La formation d'Irina, pour ses missions officieuses notamment pour propager le roman "Le Docteur Jivago", sera confiée à Sally, femme élégante, alerte, maîtrisant habilement le rôle de la "parfaite agente secrète". Mais si l'institution de la CIA n'hésite pas à faire appel aux femmes, elles n'en restent pas moins des pions, que l'on manipule à l'envi. Quitte à les jeter.

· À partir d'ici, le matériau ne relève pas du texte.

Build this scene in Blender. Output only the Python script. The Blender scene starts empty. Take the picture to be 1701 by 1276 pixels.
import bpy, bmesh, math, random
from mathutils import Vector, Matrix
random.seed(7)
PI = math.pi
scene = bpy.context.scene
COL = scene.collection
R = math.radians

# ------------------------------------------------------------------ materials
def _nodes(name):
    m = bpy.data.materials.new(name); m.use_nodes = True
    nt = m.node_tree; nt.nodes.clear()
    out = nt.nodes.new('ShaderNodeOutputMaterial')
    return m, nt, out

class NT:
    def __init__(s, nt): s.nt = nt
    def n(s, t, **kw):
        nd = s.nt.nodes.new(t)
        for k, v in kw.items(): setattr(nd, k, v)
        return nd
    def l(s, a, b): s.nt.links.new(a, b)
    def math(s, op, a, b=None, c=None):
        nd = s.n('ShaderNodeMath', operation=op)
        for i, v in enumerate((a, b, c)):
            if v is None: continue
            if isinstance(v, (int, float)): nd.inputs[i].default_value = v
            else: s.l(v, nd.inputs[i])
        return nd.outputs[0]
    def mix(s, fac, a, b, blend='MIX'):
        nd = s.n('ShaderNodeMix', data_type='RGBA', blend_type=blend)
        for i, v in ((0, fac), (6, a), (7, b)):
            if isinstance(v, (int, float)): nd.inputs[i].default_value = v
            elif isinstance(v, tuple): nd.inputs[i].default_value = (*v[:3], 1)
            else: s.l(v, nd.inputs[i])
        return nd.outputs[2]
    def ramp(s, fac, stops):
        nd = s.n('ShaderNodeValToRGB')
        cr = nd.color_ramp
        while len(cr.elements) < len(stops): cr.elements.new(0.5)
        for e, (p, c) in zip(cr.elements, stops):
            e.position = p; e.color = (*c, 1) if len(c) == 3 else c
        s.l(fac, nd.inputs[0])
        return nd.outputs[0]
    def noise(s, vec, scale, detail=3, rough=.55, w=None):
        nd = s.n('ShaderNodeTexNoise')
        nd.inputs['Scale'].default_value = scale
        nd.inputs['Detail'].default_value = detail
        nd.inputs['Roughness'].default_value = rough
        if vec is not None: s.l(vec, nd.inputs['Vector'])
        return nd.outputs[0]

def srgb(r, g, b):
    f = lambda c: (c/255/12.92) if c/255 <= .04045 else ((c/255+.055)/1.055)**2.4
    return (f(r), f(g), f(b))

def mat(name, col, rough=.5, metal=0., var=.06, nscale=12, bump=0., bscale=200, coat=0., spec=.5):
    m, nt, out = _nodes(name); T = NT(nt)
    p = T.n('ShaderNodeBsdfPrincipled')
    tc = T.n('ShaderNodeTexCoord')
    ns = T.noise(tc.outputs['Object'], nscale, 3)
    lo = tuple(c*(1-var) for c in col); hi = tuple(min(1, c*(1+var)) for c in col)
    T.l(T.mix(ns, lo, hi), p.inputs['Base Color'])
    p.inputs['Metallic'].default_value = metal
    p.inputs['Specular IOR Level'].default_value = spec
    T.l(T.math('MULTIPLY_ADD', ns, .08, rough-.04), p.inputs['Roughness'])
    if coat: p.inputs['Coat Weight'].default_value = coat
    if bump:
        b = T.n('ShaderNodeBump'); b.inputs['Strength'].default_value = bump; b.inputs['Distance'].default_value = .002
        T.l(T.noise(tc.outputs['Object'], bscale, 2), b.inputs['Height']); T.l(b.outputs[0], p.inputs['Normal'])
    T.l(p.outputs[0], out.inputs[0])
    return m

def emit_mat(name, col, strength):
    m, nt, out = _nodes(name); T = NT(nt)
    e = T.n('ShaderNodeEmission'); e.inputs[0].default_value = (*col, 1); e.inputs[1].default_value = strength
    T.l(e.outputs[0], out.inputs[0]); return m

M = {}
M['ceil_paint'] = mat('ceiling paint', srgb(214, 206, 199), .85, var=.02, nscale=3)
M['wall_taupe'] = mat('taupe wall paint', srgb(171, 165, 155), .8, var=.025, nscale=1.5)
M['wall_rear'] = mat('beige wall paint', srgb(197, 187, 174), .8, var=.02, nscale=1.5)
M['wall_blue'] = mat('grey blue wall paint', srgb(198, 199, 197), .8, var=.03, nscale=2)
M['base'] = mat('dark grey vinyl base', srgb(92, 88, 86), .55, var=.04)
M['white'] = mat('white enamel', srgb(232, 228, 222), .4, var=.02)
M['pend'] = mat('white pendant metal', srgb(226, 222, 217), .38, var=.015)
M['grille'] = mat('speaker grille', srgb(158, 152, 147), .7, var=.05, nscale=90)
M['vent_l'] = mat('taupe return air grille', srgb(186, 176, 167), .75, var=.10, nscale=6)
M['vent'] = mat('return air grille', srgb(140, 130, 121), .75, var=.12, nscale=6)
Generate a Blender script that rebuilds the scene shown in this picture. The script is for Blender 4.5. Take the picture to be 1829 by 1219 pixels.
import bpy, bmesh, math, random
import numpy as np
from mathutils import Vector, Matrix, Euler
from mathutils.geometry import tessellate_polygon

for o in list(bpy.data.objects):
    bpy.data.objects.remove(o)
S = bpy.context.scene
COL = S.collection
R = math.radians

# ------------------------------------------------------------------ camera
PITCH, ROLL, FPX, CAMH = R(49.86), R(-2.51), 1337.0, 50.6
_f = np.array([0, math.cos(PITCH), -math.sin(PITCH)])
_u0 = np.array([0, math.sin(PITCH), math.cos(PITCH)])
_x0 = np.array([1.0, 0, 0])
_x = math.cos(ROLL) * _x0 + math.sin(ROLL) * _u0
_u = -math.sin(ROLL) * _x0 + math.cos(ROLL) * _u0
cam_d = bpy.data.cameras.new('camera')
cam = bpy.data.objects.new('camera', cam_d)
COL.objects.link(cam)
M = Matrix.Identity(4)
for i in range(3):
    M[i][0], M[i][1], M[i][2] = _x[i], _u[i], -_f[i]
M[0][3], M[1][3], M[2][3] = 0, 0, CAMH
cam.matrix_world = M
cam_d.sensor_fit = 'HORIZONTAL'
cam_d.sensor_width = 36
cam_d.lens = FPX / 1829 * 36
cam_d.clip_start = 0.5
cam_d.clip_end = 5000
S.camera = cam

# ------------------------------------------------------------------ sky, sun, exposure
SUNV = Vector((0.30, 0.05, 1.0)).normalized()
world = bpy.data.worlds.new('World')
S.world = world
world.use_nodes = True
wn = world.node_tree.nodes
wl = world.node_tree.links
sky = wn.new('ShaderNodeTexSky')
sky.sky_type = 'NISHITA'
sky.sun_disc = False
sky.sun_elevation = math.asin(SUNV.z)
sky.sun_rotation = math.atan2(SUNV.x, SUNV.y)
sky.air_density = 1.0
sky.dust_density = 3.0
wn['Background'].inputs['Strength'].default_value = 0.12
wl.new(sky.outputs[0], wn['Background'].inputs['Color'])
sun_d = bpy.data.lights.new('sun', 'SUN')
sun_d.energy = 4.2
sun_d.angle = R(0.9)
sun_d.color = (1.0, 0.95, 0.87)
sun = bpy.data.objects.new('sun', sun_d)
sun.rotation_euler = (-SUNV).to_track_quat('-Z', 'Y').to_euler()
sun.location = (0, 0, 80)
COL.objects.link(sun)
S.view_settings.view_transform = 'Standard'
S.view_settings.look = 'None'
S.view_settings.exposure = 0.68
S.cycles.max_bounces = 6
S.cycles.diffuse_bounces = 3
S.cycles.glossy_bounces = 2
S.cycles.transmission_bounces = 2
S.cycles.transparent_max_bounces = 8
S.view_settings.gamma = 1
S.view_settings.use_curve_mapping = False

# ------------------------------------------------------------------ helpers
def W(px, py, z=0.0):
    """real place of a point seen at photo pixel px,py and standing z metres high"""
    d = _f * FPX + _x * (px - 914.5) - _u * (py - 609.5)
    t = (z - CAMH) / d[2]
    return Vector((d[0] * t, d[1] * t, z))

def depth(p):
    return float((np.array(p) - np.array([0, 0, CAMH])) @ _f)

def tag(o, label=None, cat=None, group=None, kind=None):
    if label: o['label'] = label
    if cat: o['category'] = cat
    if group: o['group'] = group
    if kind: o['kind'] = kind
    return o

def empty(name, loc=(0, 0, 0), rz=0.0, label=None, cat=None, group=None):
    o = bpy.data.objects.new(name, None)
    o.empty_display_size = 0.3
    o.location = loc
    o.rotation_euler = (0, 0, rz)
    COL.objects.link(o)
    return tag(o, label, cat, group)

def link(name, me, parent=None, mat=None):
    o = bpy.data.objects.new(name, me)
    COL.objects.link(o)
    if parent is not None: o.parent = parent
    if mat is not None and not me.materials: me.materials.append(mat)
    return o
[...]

Pays qui valorise la valeur de liberté, mais pays qui laisse la portion congrue à celles qui pourtant, héroïnes de l'ombre, se sacrifient; pays qui jette l'opprobre sur des amours jugées interdites, qui broient les individus et les vies si l'on ne souscrit pas à sa version jugée morale, de ce côté-ci de l'océan...

Ma critique est longue, mais il y a tant à dire sur ce roman ! Je salue le travail immense de Lara Prescott, sur la guerre froide, sur les stratégies utilisées par la CIA, sur le monde de l'espionnage, sur la politique de répression de l'URSS et ses monstrueux goulags, sur la lumineuse Olga Ivinskaïa, sur l'auteur Boris Pasternak et son oeuvre, ses déboires avec le régime soviétique... Je suis admirative du travail de recherche qu'elle a fourni pour l'écriture de son premier roman (les sources documentaires sont indiquées en fin de roman et sont très conséquentes !), très clairement une réussite à la hauteur du défi que représentait un récit s'appuyant sur L Histoire, tout en y mêlant des vies intimes.